I workfor the FAA and I have seen this kind of thing hapopen time and time again. It just depends on if the bureaucrat is OTR that day or not. (OTR = on the rag)
I think I have to disagree with this one. The NFA branch may have ATF in its name, but I have never seen any accusations of foot-dragging or less-than-desirable behavior on their part. They seem to work as hard as could reasonably be expected of them, but they are completely, utterly, thoroughly overwhelmed. Have you seen the pictures that were taken there earlier this year? A workplace shooter at the NFA branch would kill absolutely no one, because everyone in the place is working behind a five foot high, two foot thick pile of papers.
Generally speaking, when it comes to the government needing to do something for you it’s a bad idea to wait around. Be it the DMV or the ATF, they’re just not going to get to you all that quickly.

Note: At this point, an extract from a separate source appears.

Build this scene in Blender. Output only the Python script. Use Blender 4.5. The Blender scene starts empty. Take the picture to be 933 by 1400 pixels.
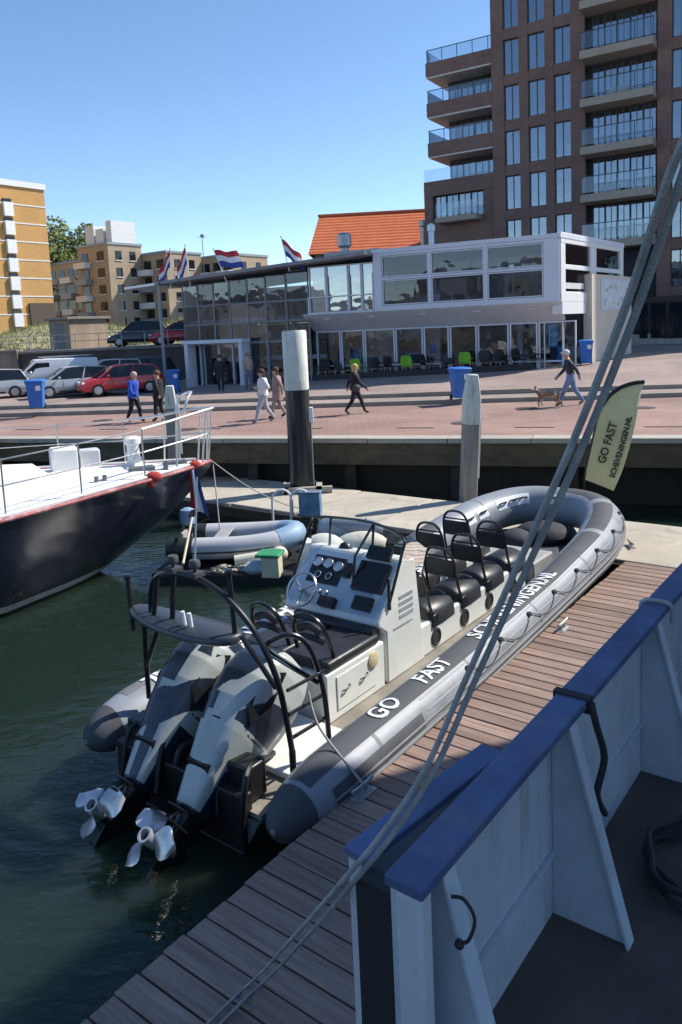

There are substantial regulatory changes to the NFA process in the pipe right now: http://www.reginfo.gov/public/do/eAgendaViewRule?pubId=201210&RIN=1140-AA43
Any idea what the timeline on that is?
Those changes don’t look particularly egregious to me, at this point. Using a trust allows you to avoid the Federal background check, but you still have to do a NICS check upon actually receiving the item in question, and most people don’t do trusts to avoid the background check anyway. In my experience, most people use trusts to get around a CLEO that (illegally) refuses to sign off on the paperwork for an individual. That rule would add Federal background checks to the principals of a trust, but it also turns the CLEO sign off into a CLEO notification, thus sorta removing the reason that many people do a trust in the first place.
A major advantage of using a trust is that you can name co-trustees and they are legally authorized to possess the NFA firearms registered to the trust. The proposed changes would mean that I would have to drag my wife down to the police station for fingerprints, then I would have to get passport photos of her, and then I would have to file an additional form for her along with the rest of the stack of papers that ATF requires.
Besides all the bother, if your fingerprints aren’t already in the system, you might not want to give them up if you don’t have to, you know?
Yeah, no denying that would be a hassle. I was considering adding a buddy here in town as a co-trustee for precisely that reason, but that was kinda only because I was getting it anyway, as I have an unfriendly CLEO. If I wasn’t already doing the paperwork for that reason, it’s unlikely I’d go to all the trouble just so he could use it too. I understand that a spouse is a whole ‘nother kettle of fish.
Nick, if you don’t think that the NFA is in their sights right now, can I have some of what your smoking?
How many NFA items reside in NY at this moment?
Yeah, I’d personally wait.
Unlike cheaper than dirt’s crap, tax stamps aren’t quadrupling in prices. The difference between now and later will be getting in the waiting list now or latter and possibly missing a grandfathering date if one comes up.